C'est les yeux pas en face des trous que je viens vous parler de
L'homme qui savait la langue des serpents de Andrus Kivirähk que je n'ai pas pu lâcher cette nuit avant d'avoir tourné la toute dernière page et qui entre directement dans ma liste des livres-préférés-de-tous-les-temps-immémoriaux (ouaip)
Avant tout, je me permets de poker
@ca_rou_selle car c'est grâce à elle que j'ai découvert ce petit chef d'oeuvre et aussi
@Khyra qui avait l'air d'attendre avec impatience mon éloge.
Le premier contact avec un livre, c'est sa couverture. Celle-ci je la trouve magnifique: sobre et en même temps travaillée, je ne saurais dire autrement (et puis la couleur du fond qui fait un peu livre ancien, j'adore)
Et puis l'histoire! Une imagination débordante, inspirée de contes nordiques.
Petit résumé tiré d'amazon: "Voici l'histoire du dernier des hommes qui parlaient la langue des serpents, de sa soeur qui tomba amoureuse d'un ours, de sa mère qui rôtissait compulsivement des élans, de son grand-père qui guerroyait sans jambes, de son oncle qu'il aimait tant, d'une jeune fille qui croyait en l'amour, d'un sage qui ne l'était pas tant que ça, d'une paysanne qui rêvait d'un loup-garou, d'un vieil homme qui pourchassait les vents, d'une salamandre qui volait dans les airs, d'australopithèques qui élevaient des poux géants, d'un poisson titanesque las de ce monde et de chevaliers teutons un peu horrifiés par tout ce qui précède."

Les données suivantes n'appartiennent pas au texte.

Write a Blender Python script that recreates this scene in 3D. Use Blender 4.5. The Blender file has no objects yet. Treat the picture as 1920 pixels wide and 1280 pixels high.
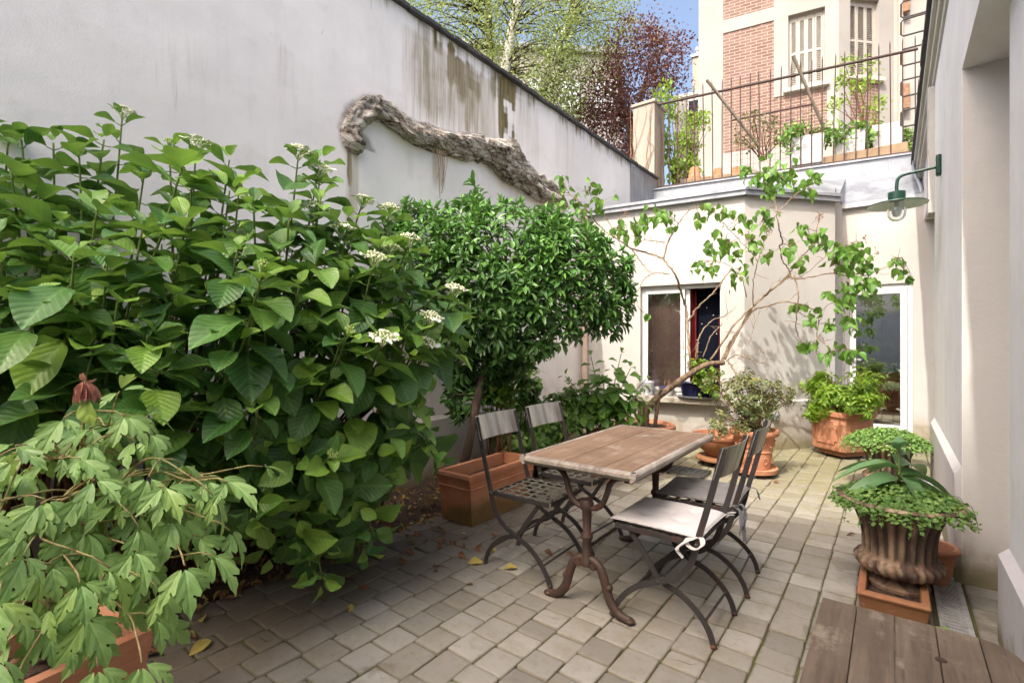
import bpy, bmesh, math, random
import numpy as np
from mathutils import Vector, Matrix
PI = math.pi
random.seed(7); rng = np.random.default_rng(7)
SC = bpy.context.scene
COL = SC.collection
# ------------------------------------------------------------------ survey: photo measurements -> metres
F = 940.0; TH = math.atan(714 / F); CT, ST = math.cos(TH), math.sin(TH); EYE = 1.32
def P(px, py, d):                      # a surveyed point, d metres along the view axis
    r = (px - 960) / F * d
    return Vector((r * CT - d * ST, r * ST + d * CT, EYE + (640 - py) / F * d))
def G(px, py, z=0.0):                  # a surveyed point at height z
    return P(px, py, (EYE - z) * F / (py - 640))
def onx(px, py, x):                    # on a plane x = const
    k = (px - 960) / F
    return P(px, py, x / (k * CT - ST))
def ony(px, py, y):
    k = (px - 960) / F
    return P(px, py, y / (k * ST + CT))
# ------------------------------------------------------------------ object helpers
def link(o): COL.objects.link(o); return o
def tag(o, label=None, cat=None, group=None, kind=None):
    if label: o['label'] = label
    if cat: o['category'] = cat
    if group: o['group'] = group
    if kind: o['kind'] = kind
    return o
def thing(name, label, cat, loc=(0, 0, 0), rz=0.0, group=None):
    o = link(bpy.data.objects.new(name, None))
    o.location = loc; o.rotation_euler = (0, 0, rz); o.empty_display_size = .1
    return tag(o, label, cat, group)
def dup(root, loc=None, rz=None, label=None):
    r = link(root.copy())
    if loc is not None: r.location = loc
    if rz is not None: r.rotation_euler = (0, 0, rz)
    if label: r['label'] = label
    for ch in list(root.children):
        c = link(ch.copy()); c.parent = r
        for g in list(ch.children):
            d = link(g.copy()); d.parent = c
    return r
def rootloc(p):
    v = Vector((0, 0, 0))
    while p is not None: v += Vector(p.location); p = p.parent
    return v
def finish(name, me, m, parent=None, world=True, smooth=40, bevel=0, loc=None, seg=2):
    """world: verts are in world space and get shifted to the thing's base"""
    off = Vector((0, 0, 0))
    if parent is not None and world: off = rootloc(parent)
    if parent is None and loc is not None: off = Vector(loc)
    if off.length > 0: me.transform(Matrix.Translation(-off))
    if m is not None: me.materials.append(m)
    if smooth:
        me.shade_smooth()
        if smooth < 180: me.set_sharp_from_angle(angle=math.radians(smooth))
    me.update()
    o = link(bpy.data.objects.new(name, me))
    if parent is not None: o.parent = parent
    elif loc is not None: o.location = loc
    if bevel:
        b = o.modifiers.new('bevel', 'BEVEL'); b.width = bevel; b.segments = seg; b.limit_method = 'ANGLE'; b.angle_limit = math.radians(35)
        b.harden_normals = False
    return o
class MB:
    def __init__(s): s.v = []; s.f = []
    def add(s, vs, fs):
        b = len(s.v); s.v += [tuple(v) for v in vs]; s.f += [tuple(b + i for i in f) for f in fs]; return s
    def box(s, c, size, rz=0, M=None):
        x, y, z = size[0] / 2, size[1] / 2, size[2] / 2
        vs = [Vector((i * x, j * y, k * z)) for i in (-1, 1) for j in (-1, 1) for k in (-1, 1)]
        if rz: R = Matrix.Rotation(rz, 3, 'Z'); vs = [R @ v for v in vs]
        if M is not None: vs = [M @ v for v in vs]
        vs = [v + Vector(c) for v in vs]
        return s.add(vs, [(0, 1, 3, 2), (4, 6, 7, 5), (0, 4, 5, 1), (2, 3, 7, 6), (0, 2, 6, 4), (1, 5, 7, 3)])
    def b2(s, lo, hi):
        lo, hi = Vector(lo), Vector(hi)
        return s.box((lo + hi) / 2, hi - lo)
    def quad(s, a, b, c, d): return s.add([a, b, c, d], [(0, 1, 2, 3)])
    def prism(s, poly, z0, z1):
        n = len(poly)
        vs = [(p[0], p[1], z0) for p in poly] + [(p[0], p[1], z1) for p in poly]
        return s.add(vs, [tuple(reversed(range(n))), tuple(range(n, 2 * n))] + [(i, (i + 1) % n, n + (i + 1) % n, n + i) for i in range(n)])
    def sweep(s, pts, sect, closed=True, up=None, scale=None, cap=True):
        """sect: list of (a,b) offsets, a along side, b along normal"""
        pts = [Vector(p) for p in pts]; n = len(pts); m = len(sect)
        T = []
        for i in range(n):
            t = pts[min(i + 1, n - 1)] - pts[max(i - 1, 0)]
            T.append(t.normalized() if t.length > 1e-9 else Vector((0, 0, 1)))
        if up is None:
            u = Vector((0, 0, 1)) if abs(T[0].z) < .9 else Vector((1, 0, 0))
        else: u = Vector(up)
        vs = []
        N = (u - T[0] * u.dot(T[0])).normalized()
        for i in range(n):
            if up is not None: N2 = Vector(up) - T[i] * Vector(up).dot(T[i])
            else: N2 = N - T[i] * N.dot(T[i])
            if N2.length > 1e-6: N = N2.normalized()
            B = T[i].cross(N)
            k = 1 if scale is None else scale[i]
            for a, b in sect: vs.append(pts[i] + B * (a * k) + N * (b * k))
        fs = []
        for i in range(n - 1):
            for j in range(m):
                fs.append((i * m + j, i * m + (j + 1) % m, (i + 1) * m + (j + 1) % m, (i + 1) * m + j))
        if cap: fs.append(tuple(reversed(range(m)))); fs.append(tuple(range((n - 1) * m, n * m)))
        return s.add(vs, fs)
    def tube(s, pts, r, n=8, **k):
        if not hasattr(r, '__len__'): r = [r] * len(pts)
        sect = [(math.cos(2 * PI * i / n), math.sin(2 * PI * i / n)) for i in range(n)]
        return s.sweep(pts, sect, scale=list(r), **k)
    def bar(s, pts, w, t, up):
        return s.sweep(pts, [(-w / 2, -t / 2), (w / 2, -t / 2), (w / 2, t / 2), (-w / 2, t / 2)], up=up)
    def lathe(s, prof, n=40, c=(0, 0, 0), mod=None, close=False):
        """prof: (r,z) list; mod(r,z,theta)->r"""
        vs = []; m = len(prof)
        for i in range(n):
            a = 2 * PI * i / n
            for r, z in prof:
                rr = mod(r, z, a) if mod else r
                vs.append((c[0] + rr * math.cos(a), c[1] + rr * math.sin(a), c[2] + z))
        fs = []
        for i in range(n):
            for j in range(m - 1):
                fs.append((i * m + j, ((i + 1) % n) * m + j, ((i + 1) % n) * m + j + 1, i * m + j + 1))
        if close:
            fs.append(tuple(i * m for i in reversed(range(n)))); fs.append(tuple(i * m + m - 1 for i in range(n)))
        return s.add(vs, fs)
    def ball(s, c, r, n=8, sz=1.0):
        prof = [(r * math.sin(PI * j / n), -r * math.cos(PI * j / n) * sz) for j in range(n + 1)]
        return s.lathe(prof, n + 2, c)
    def mesh(s, name='m'):
        me = bpy.data.meshes.new(name); me.from_pydata(s.v, [], s.f); me.validate(); return me
    def build(s, name, m, parent=None, **k): return finish(name, s.mesh(name), m, parent, **k)
def spline(pts, n=24):
    """Catmull-Rom through points"""
    pts = [Vector(p) for p in pts]
    if len(pts) < 3: return [pts[0].lerp(pts[-1], i / n) for i in range(n + 1)]
    out = []; q = [pts[0] * 2 - pts[1]] + pts + [pts[-1] * 2 - pts[-2]]
    segs = len(pts) - 1; per = max(2, n // segs)
    for i in range(segs):
        a, b, c, d = q[i:i + 4]
        for k in range(per):
            t = k / per
            out.append(.5 * ((2 * b) + (c - a) * t + (2 * a - 5 * b + 4 * c - d) * t * t + (3 * b - a - 3 * c + d) * t ** 3))
    return out + [pts[-1]]
def taper(n, a, b): return [a + (b - a) * i / max(1, n - 1) for i in range(n)]
# ------------------------------------------------------------------ node helpers
class T:
    def __init__(s, name):
        s.m = bpy.data.materials.new(name); s.m.use_nodes = True; s.nt = s.m.node_tree
        s.nt.nodes.clear(); s.out = s.nt.nodes.new('ShaderNodeOutputMaterial'); s.c = {}
    def n(s, t, **k):
        x = s.nt.nodes.new('ShaderNode' + t)
        for a, b in k.items(): setattr(x, a, b)
        return x
    def set(s, sock, v):
        if v is None: return
        if hasattr(v, 'is_output') or isinstance(v, bpy.types.NodeSocket): s.nt.links.new(v, sock)
        else:
            if sock.type == 'RGBA' and len(v) == 3: v = (*v, 1)
            sock.default_value = v
    def obj(s):
        if 'o' not in s.c: s.c['o'] = s.n('TexCoord')
        return s.c['o'].outputs['Object']
    def uv(s):
        s.obj(); return s.c['o'].outputs['UV']
    def attr(s, name, fac=False):
        k = 'a' + name
        if k not in s.c: s.c[k] = s.n('Attribute', attribute_name=name)
        return s.c[k].outputs['Fac' if fac else 'Color']
    def sep(s, v):
        x = s.n('SeparateXYZ'); s.set(x.inputs[0], v); return x.outputs
    def sepc(s, v):
        x = s.n('SeparateColor'); s.set(x.inputs[0], v); return x.outputs
    def scale(s, v, sc, rot=None):
        x = s.n('Mapping'); s.set(x.inputs['Vector'], v); x.inputs['Scale'].default_value = sc
        if rot: x.inputs['Rotation'].default_value = rot
        return x.outputs[0]
    def noise(s, v=None, sc=5, det=4, ro=.55, dist=0, col=False):
        x = s.n('TexNoise'); s.set(x.inputs['Vector'], v if v is not None else s.obj())
        x.inputs['Scale'].default_value = sc; x.inputs['Detail'].default_value = det
        x.inputs['Roughness'].default_value = ro; x.inputs['Distortion'].default_value = dist
        return x.outputs['Color' if col else 'Fac']
    def voro(s, v=None, sc=5, feature='F1', out='Distance'):
        x = s.n('TexVoronoi', feature=feature); s.set(x.inputs['Vector'], v if v is not None else s.obj()); x.inputs['Scale'].default_value = sc
        return x.outputs[out]
    def wave(s, v, sc=5, dist=2, det=2, dirn='X', dsc=1):
        x = s.n('TexWave', bands_direction=dirn); s.set(x.inputs['Vector'], v); x.inputs['Scale'].default_value = sc
        x.inputs['Distortion'].default_value = dist; x.inputs['Detail'].default_value = det; x.inputs['Detail Scale'].default_value = dsc
        return x.outputs['Fac']
    def ma(s, op, a, b=None, c=None, clamp=False):
        x = s.n('Math', operation=op, use_clamp=clamp); s.set(x.inputs[0], a); s.set(x.inputs[1], b)
        if c is not None: s.set(x.inputs[2], c)
        return x.outputs[0]
    def mul(s, a, b): return s.ma('MULTIPLY', a, b)
    def addm(s, a, b): return s.ma('ADD', a, b)
    def ss(s, v, lo, hi, a=0., b=1.):   # smoothstep
        x = s.n('MapRange', interpolation_type='SMOOTHSTEP'); s.set(x.inputs['Value'], v)
        x.inputs['From Min'].default_value = lo; x.inputs['From Max'].default_value = hi
        x.inputs['To Min'].default_value = a; x.inputs['To Max'].default_value = b
        return x.outputs[0]
    def ramp(s, f, stops, interp='LINEAR'):
        x = s.n('ValToRGB'); s.set(x.inputs[0], f); e = x.color_ramp; e.interpolation = interp
        while len(e.elements) < len(stops): e.elements.new(.5)
        for el, (p, c) in zip(e.elements, stops):
            el.position = p; el.color = (*c, 1) if len(c) == 3 else c
        return x.outputs[0]
    def mix(s, f, a, b, mode='MIX'):
        x = s.n('Mix', data_type='RGBA', blend_type=mode); s.set(x.inputs[0], f); s.set(x.inputs[6], a); s.set(x.inputs[7], b)
        return x.outputs[2]
    def hsv(s, c, h=.5, sat=1, v=1):
        x = s.n('HueSaturation'); s.set(x.inputs['Color'], c); s.set(x.inputs['Hue'], h); s.set(x.inputs['Saturation'], sat); s.set(x.inputs['Value'], v)
        return x.outputs[0]
    def bump(s, h, strength=.3, dist=.01, prev=None):
        x = s.n('Bump'); s.set(x.inputs['Height'], h); x.inputs['Strength'].default_value = strength; x.inputs['Distance'].default_value = dist
        if prev is not None: s.set(x.inputs['Normal'], prev)
        return x.outputs[0]
    def bsdf(s, col, rough=.6, metal=0, normal=None, spec=None, trans=None, coat=None):
        x = s.n('BsdfPrincipled'); s.set(x.inputs['Base Color'], col); s.set(x.inputs['Roughness'], rough); s.set(x.inputs['Metallic'], metal)
        if normal is not None: s.set(x.inputs['Normal'], normal)
        if spec is not None: s.set(x.inputs['Specular IOR Level'], spec)
        if trans is not None: s.set(x.inputs['Transmission Weight'], trans)
        return x.outputs[0]
    def done(s, sh): s.nt.links.new(sh, s.out.inputs['Surface']); return s.m
def simple(name, col, rough=.6, metal=0, var=.25, sc=8, bump=.15, bsc=60, bd=.003, spec=None):
    t = T(name); n1 = t.noise(sc=sc, det=5); n2 = t.noise(sc=bsc, det=4)
    c = t.mix(t.ss(n1, .25, .75), tuple(x * (1 - var) for x in col), tuple(min(1, x * (1 + var)) for x in col))
    c = t.mix(t.mul(n2, .35), c, tuple(x * .6 for x in col))
    return t.done(t.bsdf(c, t.ss(n2, .2, .8, rough - .08, min(1, rough + .1)), metal, t.bump(n2, bump, bd), spec))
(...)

J'ai d'ailleurs commencé à lire en le considérant ainsi: un conte.
Et puis très vite m'est apparu que sous cette histoire totalement farfelue, dont les rebondissements semblent sans queue ni tête alors que tout s'enchaine de façon très logique pour donner une impression de réalisme, un second niveau de lecture apparait. Une interrogation, à l'aide d'allégorie, sur l'évolution du monde car cet homme qui savait la langue des serpents est le dernier représentant de sa "génération", celle qui vivait en communion avec les animaux et vénérait les génies de la forêt, ses contemporains ayant préféré les villages, le travail de la terre, Dieu et les modernités apportées par les chevaliers étrangers en armure. J'ai aimé que cela reste une interrogation, l'auteur ne tranchant jamais, montrant les dérives d'une vision du monde comme de l'autre, mettant plutôt l'accent sur l'aspect cyclique de l'Histoire (différente et finalement toujours la même). Au lecteur de se faire son opinion (je vous avoue que certains propos me faisaient vraiment réagir "maiiiiis n'importe quoi! ouvre les yeux mec!!.

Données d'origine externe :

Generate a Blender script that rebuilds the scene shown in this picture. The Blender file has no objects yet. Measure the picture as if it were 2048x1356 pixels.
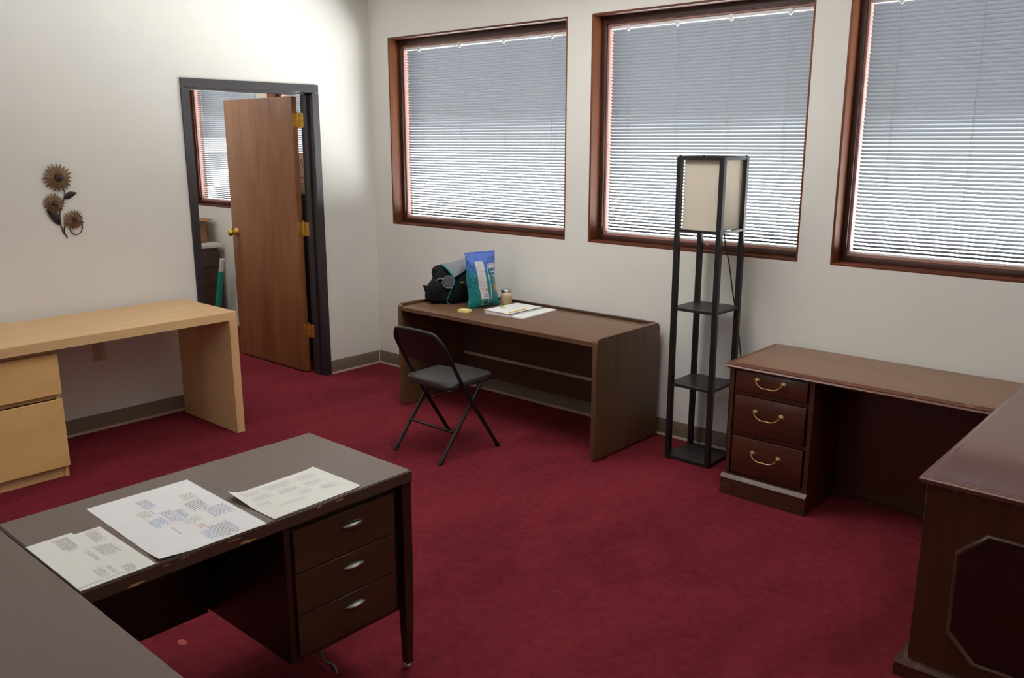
import bpy, bmesh, math, random
from mathutils import Vector, Matrix, noise
random.seed(7)
C = bpy.context.scene.collection
SC = bpy.context.scene
PI = math.pi
R = math.radians

# ------------------------------------------------------------------ camera
cam = bpy.data.cameras.new('camera')
cam.sensor_width = 36.0
cam.lens = 1724.0156 / 2048 * 36.0
cam.clip_start = 0.02
camo = bpy.data.objects.new('camera', cam)
C.objects.link(camo)
camo.location = (5.147, -4.229, 1.70)
camo.rotation_euler = (R(90 - 12.9436), 0, R(41.6543))
SC.camera = camo

# ------------------------------------------------------------------ colour management
vs = SC.view_settings
vs.view_transform = 'Standard'
vs.look = 'None'
vs.gamma = 1.0
vs.use_curve_mapping = False
vs.exposure = -0.25

# ------------------------------------------------------------------ world: bright street below the horizon, paler shaded sky above
W = bpy.data.worlds.new('daylight')
SC.world = W
W.use_nodes = True
nt = W.node_tree
nt.nodes.clear()
tc = nt.nodes.new('ShaderNodeTexCoord')
sep = nt.nodes.new('ShaderNodeSeparateXYZ')
nt.links.new(tc.outputs['Generated'], sep.inputs[0])
mr = nt.nodes.new('ShaderNodeMapRange')
mr.inputs['From Min'].default_value = -0.5
mr.inputs['From Max'].default_value = 0.5
nt.links.new(sep.outputs['Z'], mr.inputs['Value'])
rp = nt.nodes.new('ShaderNodeValToRGB')
e = rp.color_ramp.elements
e[0].position = 0.0
e[0].color = (1.0, 1.0, 1.0, 1)
e[1].position = 1.0
e[1].color = (0.03, 0.032, 0.035, 1)
for pos, col in ((0.34, (1.0, 1.0, 1.0, 1)), (0.47, (0.32, 0.335, 0.36, 1)), (0.50, (0.09, 0.094, 0.10, 1)), (0.53, (0.020, 0.021, 0.0225, 1)), (0.62, (0.014, 0.0147, 0.0158, 1))):
    q = e.new(pos)
    q.color = col
nt.links.new(mr.outputs[0], rp.inputs[0])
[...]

Mention spéciale au mot du traducteur à la fin (
à la fin! Car ce livre est plein de bon sens : il n'y rien qui m'insupporte plus que les avant-propos qui spoilent la moitié de l'ouvrage et parlent de personnages dont je n'ai pas encore fait la connaissance). Car figurez-vous qu'un troisième niveau de lecture se cache dans cette oeuvre: l'auteur étant estonien, le traducteur nous explique le parallèle entre l'histoire et l'Histoire (la langue des serpents représentant la langue estonienne, etc.), développe les jeux de mots utilisés par l'auteur. Une superbe façon de clôturer sa lecture.
J'ai ameuté tout mon entourage pour qu'il le lise et sincèrement, vous devriez faire pareil.